We are advised not to impose empirical logic to comprehend the beginningless bondage of the jīva. Rather, through open receptivity to the verdict of śāstra, accompanied by profound contemplation on the truth therein disclosed, there arises immediate intuitive insight of this enigma. This is the way of the self-disclosure of śāstric truth, and it is, therefore, the means to resolve this riddle of beginningless bondage. To not avail of this trans-empirical śāstra-based epistemology is to risk failure in completing life’s essential purpose. Gītā (16.23) confirms:

       na sa siddhim avāpnoti na sukhaṁ na parāṁ gatim

“One who rejects śāstra attains neither completion nor contentment nor the supreme destination.”

Eternal Potential for Enlightenment

Although the jīva is beginninglessly deluded, it eternally retains the inherent capacity to know Bhagavān. This capacity is an unactualized potential, something like the illumination power in an unused light bulb. Even when unused, a light bulb retains the capacity to illuminate, but cannot do so until connected to a power source. Similarly, the conditioned jīva’s capacity to know Bhagavān is unactualized, but is ever present as an inherent potential of consciousness itself. When consciousness is attuned to its Source, the inherent capacity to know Bhagavān manifests, like the illumination that manifests when a light bulb attunes to a power source.

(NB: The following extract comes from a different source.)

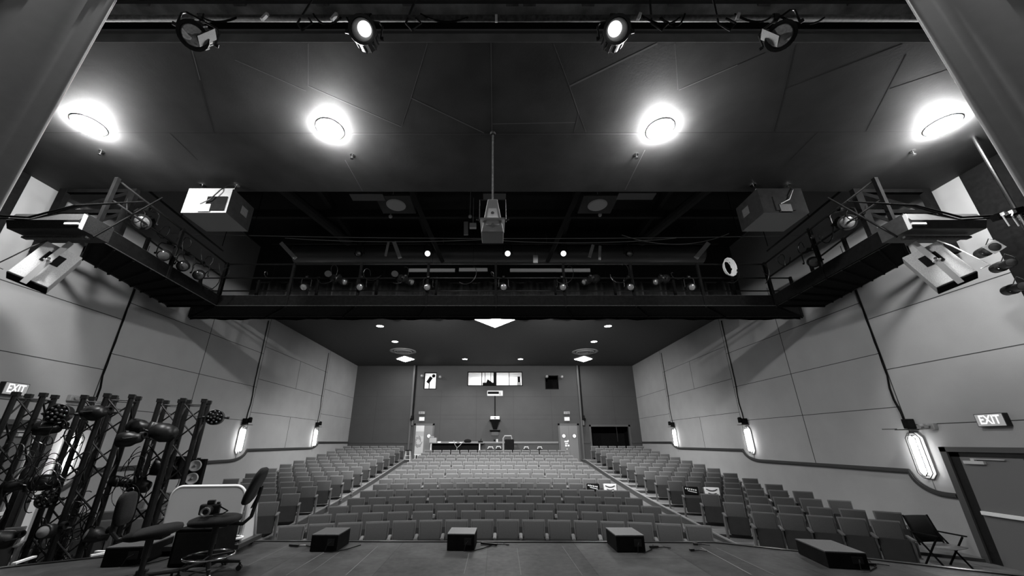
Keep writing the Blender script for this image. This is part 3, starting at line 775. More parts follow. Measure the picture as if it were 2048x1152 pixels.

This is why the jīva is described as an eternal servant of Kṛṣṇa, “nitya kṛṣṇa-dāsa.” When conditioned, the jīva’s constitutional eternal servitorship (dāsatva) remains in a potential state. This potential is actualized when Kṛṣṇa’s intrinsic potency descends to the jīva, dissolving the empirical conditioning through unconditional devotion.

While conditioned, however, the jīva misdirects it’s fundamental attention into phenomenal identities and appearances. Thus its instruments of knowing — the mind and senses — are misapplied in service of a separatist egoic point of reference. In this condition, the jīva’s inherent potential to be devotionally attuned to its Source remains undiscovered, causing the jīva to suffer. But when the jīva redirects the mind and senses to repose in their conscious Source, effected through the trans-mutational power of sādhana-bhakti, divine power descends to the jīva and pervades it, allowing its true potential to become functional and actualized. If one perseveres on the path of bhakti, he becomes aware of his original identity and is established in the unending bliss of prema-bhakti.

In Paramātma Sandarbha (Anucchedas 19-47), Śrīla Jīva Gosvāmī discusses this and other aspects of the jīva’s nature in greater detail.

2 Comments

  • Priyank September 3, 2015

    I have doubts on sense perception, The knowledge the jiva gets through sense perception is subjective, which makes it completely impossible to know that the other person is sentient, how could a jiva Know other Jiva “Directly” i.e. not its phenomenal appearance?

    my second question is on if two jivas are looking at same object, are they seeing the SAME object, or they are just seeing their own phenomenal worlds ?

    • malati September 18, 2015

      Babaji’s reply:
      The answer to the first question is that to know another jiva directly, first you have to know yourself directly. If you do not know yourself directly, it is impossible to know the other jiva directly. At present we only know our phenomenal body and mind, and that also not fully. You can only know that much about others also.

      The answer to your second question is that they are seeing the same object, but from different angles. No two persons can see the same object exactly in the same way simultaneously. Moreover, although they see the same object, their cognition of it will be different according to their own personal experience, emotions and moods.